Paul Morris ’10 grew up recording epic space battles on stop-action film. He’d pose and re-pose Star Wars figures, capturing them with a Sony Super 8 camera that kept conking out.

Now a video producer for NASA, Morris’s outer-space odysseys are a bit more high-tech. A documentary he created – from conception to final cut – for this spring’s 30th anniversary of the Hubble Space Telescope, went into orbit on social media. With a theatre degree he didn’t know existed when he got to college – and the teamwork and storytelling skills that came with it – Morris turned his innate fascination with all things galactic into a soaring career.
“It’s been an absolute dream,” he said. “I’ve always been obsessed with space and with NASA.”
UMW, too, was ingrained in Morris, whose grandparents Marceline Weatherly Morris ’50 and Elmer “Juney” Morris Jr. ’50, married seven decades this month, began their courtship at Mary Washington. Paul Morris took a cue from the couple, meeting fellow theatre major Cassie Lewis ’11 on campus and marrying her beneath a magnolia tree in his Nana’s backyard.
As his love for Cassie grew throughout college, so did his passion for theatre, and he earned parts in productions like Shakespeare’s R&J and Our Town. Behind the scenes, especially with UMW’s Studio 115 black box theatre group, he’d spill out his wildest ideas and cajole cast and crew to bring them to life.
“I always thought of him as a storyteller,” said Department of Theatre Chair Gregg Stull. “Even as a student he understood that many people have great ideas but what matters is doing the work to bring those ideas to fruition.”
Effort wasn’t an issue for Morris. When Cassie graduated a year after him, they moved to New York, landing jobs at the social publisher Little Things and producing Refresh, a Facebook Live show featuring guests like Melissa Joan Hart and Fiona Silver.

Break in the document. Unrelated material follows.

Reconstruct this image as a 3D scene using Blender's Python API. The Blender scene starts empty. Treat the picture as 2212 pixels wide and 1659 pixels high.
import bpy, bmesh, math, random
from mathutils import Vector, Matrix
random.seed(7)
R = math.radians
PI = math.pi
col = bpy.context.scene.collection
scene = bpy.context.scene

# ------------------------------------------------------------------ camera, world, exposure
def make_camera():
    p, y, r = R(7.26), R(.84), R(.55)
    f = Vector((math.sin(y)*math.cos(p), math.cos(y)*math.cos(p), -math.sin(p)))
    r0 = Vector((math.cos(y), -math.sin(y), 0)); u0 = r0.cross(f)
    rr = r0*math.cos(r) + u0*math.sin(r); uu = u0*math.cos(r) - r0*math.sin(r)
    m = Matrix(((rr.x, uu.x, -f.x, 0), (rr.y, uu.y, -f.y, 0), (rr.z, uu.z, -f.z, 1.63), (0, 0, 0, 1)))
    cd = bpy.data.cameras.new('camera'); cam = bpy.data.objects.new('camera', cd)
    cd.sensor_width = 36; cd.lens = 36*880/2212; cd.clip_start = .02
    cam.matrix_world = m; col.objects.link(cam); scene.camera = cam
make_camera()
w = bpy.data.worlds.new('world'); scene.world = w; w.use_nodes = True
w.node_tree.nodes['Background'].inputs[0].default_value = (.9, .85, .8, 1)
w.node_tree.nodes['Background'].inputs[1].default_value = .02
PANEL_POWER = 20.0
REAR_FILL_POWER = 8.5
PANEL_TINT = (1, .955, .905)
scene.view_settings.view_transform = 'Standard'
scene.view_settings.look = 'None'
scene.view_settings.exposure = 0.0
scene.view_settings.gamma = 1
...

They’d climbed into senior production at parenting platform Wild Sky Media when Morris set his sights on a job at NASA’s Goddard Space Flight Center, sharing the story of the Hubble Space Telescope. “The sheer idea of putting a telescope in space – and the fact that it works – is just wild to me,” said Morris, who was 2 when it launched.
He landed the job last spring, making videos about servicing missions and scientific discoveries, and archiving thousands of hours of footage captured by Hubble. Digitizing dusty Betamax tapes and embedding MP4s with metadata was tedious, he said, but exciting. “I’ll have in my hands a videotape filmed in space, and I’m the first person on Earth to watch it, sometimes … ever.”

With Hubble’s 30th anniversary hovering, an idea emerged. Morris began stitching decades of B-Roll, photos and clips together with his own original interviews with astronauts and astronomers who’ve supported Hubble’s mission and kept it in flight. The result, NASA’s Incredible Discovery Machine: The Story of the Hubble Space Telescope, is a 50-plus-minute account of the trials and tribulations in the life of this amazing machine.
“There were moments when I was editing when I was near tears,” said Morris, whose time at Mary Washington reinforced the value he places on hard work.
He spent many on-the-clock – and personal – hours compiling the documentary, determined to forego text and voice-over options in favor of bona-fide footage and dialogue. With more than 400,000 views on social media so far, the film casts its producer’s awe for space exploration into the universe.
“Hubble shows us how small we are … ” said Morris, who, on some star-speckled nights, peers into the sky with his own telescope. “We’re lucky to know how small we are because it shows how much bigger we can be.”